Fitness Measuring Tape

Yesterday I had a client ask me why we’re making such small increases in weight on his lifts. You see, I’ve been having him add just a 2.5 lb plate to each side of the bar every week. That means that he is only increasing his weight lifted on an exercise (for most of his lifts) by a mere five pounds. He thought that sounded like an awfully slow increase in weight.

I was immediately reminded of one of my old clients from Maine, Jason. You’ll probably hear a lot about Jason. He was a great client, but he had and did make most of the training mistakes that you can make. He was also very prone to following the “latest thing”, so this made him at times challenging and at other times extremely receptive.

I remember when I first started training Jason I developed a program that for some exercises had him adding weight in those same five pound increments for as long as possible. The program was for 12 weeks, when I gave it to him he replied that he wanted to make some progress in 12 weeks, not just inch along.
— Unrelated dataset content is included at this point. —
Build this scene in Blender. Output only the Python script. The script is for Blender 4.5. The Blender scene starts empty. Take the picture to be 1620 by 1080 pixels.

“Jason” I replied, “What’s 12 x 5?”

“60″

“Ok, so if we put 60 pounds on your bench press, for WORKING SETS, not just a one-rep max, how much is your strength and body going to change?”

“Oh. A lot.”

I could see that Jason had started to see the light. Those small increments add WAY up to big improvements. Everybody wants to see rapid and grand improvement, and if that happens I definitely don’t turn it down. However, the key to long-term, successful development of the body is to make tiny, easy changes and always improve inch by inch. Regardless of whether you’re trying to lose fat, gain muscle, or run a 4.5 40, doing the little things and improving every day will be the backbone of your success.

Oh, and Jason? In those 12 weeks he went from 135 pounds to 152 and took his best bench press from 140 to 185. He also learned a few valuable lessons about how his body responds that took him even higher later on.